*TASK STATEMENT*. Exactly reproduce each line of the listing that follows.

-- Begin GIVEN MATERIAL --

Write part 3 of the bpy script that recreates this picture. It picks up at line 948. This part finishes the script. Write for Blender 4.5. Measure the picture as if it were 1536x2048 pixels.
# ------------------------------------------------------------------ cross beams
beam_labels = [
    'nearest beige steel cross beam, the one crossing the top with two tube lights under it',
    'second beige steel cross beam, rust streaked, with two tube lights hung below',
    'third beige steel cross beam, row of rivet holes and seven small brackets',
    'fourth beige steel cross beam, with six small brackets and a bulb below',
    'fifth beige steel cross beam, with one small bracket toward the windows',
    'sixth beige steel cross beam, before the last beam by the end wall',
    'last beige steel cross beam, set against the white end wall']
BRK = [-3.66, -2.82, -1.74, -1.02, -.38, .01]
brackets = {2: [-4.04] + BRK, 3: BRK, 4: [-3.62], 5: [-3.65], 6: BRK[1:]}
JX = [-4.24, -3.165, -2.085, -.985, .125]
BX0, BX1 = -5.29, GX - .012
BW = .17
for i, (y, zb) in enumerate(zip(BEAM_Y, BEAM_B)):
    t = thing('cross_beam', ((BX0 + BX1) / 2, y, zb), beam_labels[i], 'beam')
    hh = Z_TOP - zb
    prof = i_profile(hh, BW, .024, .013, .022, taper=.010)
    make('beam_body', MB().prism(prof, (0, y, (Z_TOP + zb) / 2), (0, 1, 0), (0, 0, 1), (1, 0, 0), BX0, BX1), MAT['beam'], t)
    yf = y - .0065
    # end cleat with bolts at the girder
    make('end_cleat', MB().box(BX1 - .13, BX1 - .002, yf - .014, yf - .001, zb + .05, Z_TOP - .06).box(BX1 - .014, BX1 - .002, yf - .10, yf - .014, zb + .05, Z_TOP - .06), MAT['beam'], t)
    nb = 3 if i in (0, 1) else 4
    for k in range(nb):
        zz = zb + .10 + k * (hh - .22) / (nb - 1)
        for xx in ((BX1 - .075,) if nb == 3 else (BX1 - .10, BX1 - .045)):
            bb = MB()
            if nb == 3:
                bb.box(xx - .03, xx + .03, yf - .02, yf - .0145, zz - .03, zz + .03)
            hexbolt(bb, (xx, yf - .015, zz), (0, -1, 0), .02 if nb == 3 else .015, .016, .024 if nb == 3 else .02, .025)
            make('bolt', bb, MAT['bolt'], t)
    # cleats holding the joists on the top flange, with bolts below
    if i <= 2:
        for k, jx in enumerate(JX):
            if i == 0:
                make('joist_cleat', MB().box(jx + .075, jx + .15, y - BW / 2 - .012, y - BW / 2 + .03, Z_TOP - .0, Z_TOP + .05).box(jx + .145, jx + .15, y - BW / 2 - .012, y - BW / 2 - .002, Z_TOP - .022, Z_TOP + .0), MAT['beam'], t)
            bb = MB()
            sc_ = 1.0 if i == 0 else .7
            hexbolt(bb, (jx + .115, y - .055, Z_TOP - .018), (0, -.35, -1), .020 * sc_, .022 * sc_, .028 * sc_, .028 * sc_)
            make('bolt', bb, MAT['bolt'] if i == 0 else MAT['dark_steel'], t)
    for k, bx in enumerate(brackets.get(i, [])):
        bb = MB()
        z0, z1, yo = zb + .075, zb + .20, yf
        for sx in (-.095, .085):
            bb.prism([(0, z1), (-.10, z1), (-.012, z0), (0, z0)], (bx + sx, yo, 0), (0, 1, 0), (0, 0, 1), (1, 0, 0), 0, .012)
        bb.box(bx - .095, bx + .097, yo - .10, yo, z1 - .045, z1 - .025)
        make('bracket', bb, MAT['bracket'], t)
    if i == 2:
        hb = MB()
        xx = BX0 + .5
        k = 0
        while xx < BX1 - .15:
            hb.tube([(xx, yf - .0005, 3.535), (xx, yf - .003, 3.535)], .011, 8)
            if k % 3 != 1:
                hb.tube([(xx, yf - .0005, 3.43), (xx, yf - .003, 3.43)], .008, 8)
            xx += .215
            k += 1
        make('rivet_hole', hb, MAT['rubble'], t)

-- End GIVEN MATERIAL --

*EXERCISE RESPONSE*.
Write part 3 of the bpy script that recreates this picture. It picks up at line 948. This part finishes the script. Write for Blender 4.5. Measure the picture as if it were 1536x2048 pixels.
# ------------------------------------------------------------------ cross beams
beam_labels = [
    'nearest beige steel cross beam, the one crossing the top with two tube lights under it',
    'second beige steel cross beam, rust streaked, with two tube lights hung below',
    'third beige steel cross beam, row of rivet holes and seven small brackets',
    'fourth beige steel cross beam, with six small brackets and a bulb below',
    'fifth beige steel cross beam, with one small bracket toward the windows',
    'sixth beige steel cross beam, before the last beam by the end wall',
    'last beige steel cross beam, set against the white end wall']
BRK = [-3.66, -2.82, -1.74, -1.02, -.38, .01]
brackets = {2: [-4.04] + BRK, 3: BRK, 4: [-3.62], 5: [-3.65], 6: BRK[1:]}
JX = [-4.24, -3.165, -2.085, -.985, .125]
BX0, BX1 = -5.29, GX - .012
BW = .17
for i, (y, zb) in enumerate(zip(BEAM_Y, BEAM_B)):
    t = thing('cross_beam', ((BX0 + BX1) / 2, y, zb), beam_labels[i], 'beam')
    hh = Z_TOP - zb
    prof = i_profile(hh, BW, .024, .013, .022, taper=.010)
    make('beam_body', MB().prism(prof, (0, y, (Z_TOP + zb) / 2), (0, 1, 0), (0, 0, 1), (1, 0, 0), BX0, BX1), MAT['beam'], t)
    yf = y - .0065
    # end cleat with bolts at the girder
    make('end_cleat', MB().box(BX1 - .13, BX1 - .002, yf - .014, yf - .001, zb + .05, Z_TOP - .06).box(BX1 - .014, BX1 - .002, yf - .10, yf - .014, zb + .05, Z_TOP - .06), MAT['beam'], t)
    nb = 3 if i in (0, 1) else 4
    for k in range(nb):
        zz = zb + .10 + k * (hh - .22) / (nb - 1)
        for xx in ((BX1 - .075,) if nb == 3 else (BX1 - .10, BX1 - .045)):
            bb = MB()
            if nb == 3:
                bb.box(xx - .03, xx + .03, yf - .02, yf - .0145, zz - .03, zz + .03)
            hexbolt(bb, (xx, yf - .015, zz), (0, -1, 0), .02 if nb == 3 else .015, .016, .024 if nb == 3 else .02, .025)
            make('bolt', bb, MAT['bolt'], t)
    # cleats holding the joists on the top flange, with bolts below
    if i <= 2:
        for k, jx in enumerate(JX):
            if i == 0:
                make('joist_cleat', MB().box(jx + .075, jx + .15, y - BW / 2 - .012, y - BW / 2 + .03, Z_TOP - .0, Z_TOP + .05).box(jx + .145, jx + .15, y - BW / 2 - .012, y - BW / 2 - .002, Z_TOP - .022, Z_TOP + .0), MAT['beam'], t)
            bb = MB()
            sc_ = 1.0 if i == 0 else .7
            hexbolt(bb, (jx + .115, y - .055, Z_TOP - .018), (0, -.35, -1), .020 * sc_, .022 * sc_, .028 * sc_, .028 * sc_)
            make('bolt', bb, MAT['bolt'] if i == 0 else MAT['dark_steel'], t)
    for k, bx in enumerate(brackets.get(i, [])):
        bb = MB()
        z0, z1, yo = zb + .075, zb + .20, yf
        for sx in (-.095, .085):
            bb.prism([(0, z1), (-.10, z1), (-.012, z0), (0, z0)], (bx + sx, yo, 0), (0, 1, 0), (0, 0, 1), (1, 0, 0), 0, .012)
        bb.box(bx - .095, bx + .097, yo - .10, yo, z1 - .045, z1 - .025)
        make('bracket', bb, MAT['bracket'], t)
    if i == 2:
        hb = MB()
        xx = BX0 + .5
        k = 0
        while xx < BX1 - .15:
            hb.tube([(xx, yf - .0005, 3.535), (xx, yf - .003, 3.535)], .011, 8)
            if k % 3 != 1:
                hb.tube([(xx, yf - .0005, 3.43), (xx, yf - .003, 3.43)], .008, 8)
            xx += .215
            k += 1
        make('rivet_hole', hb, MAT['rubble'], t)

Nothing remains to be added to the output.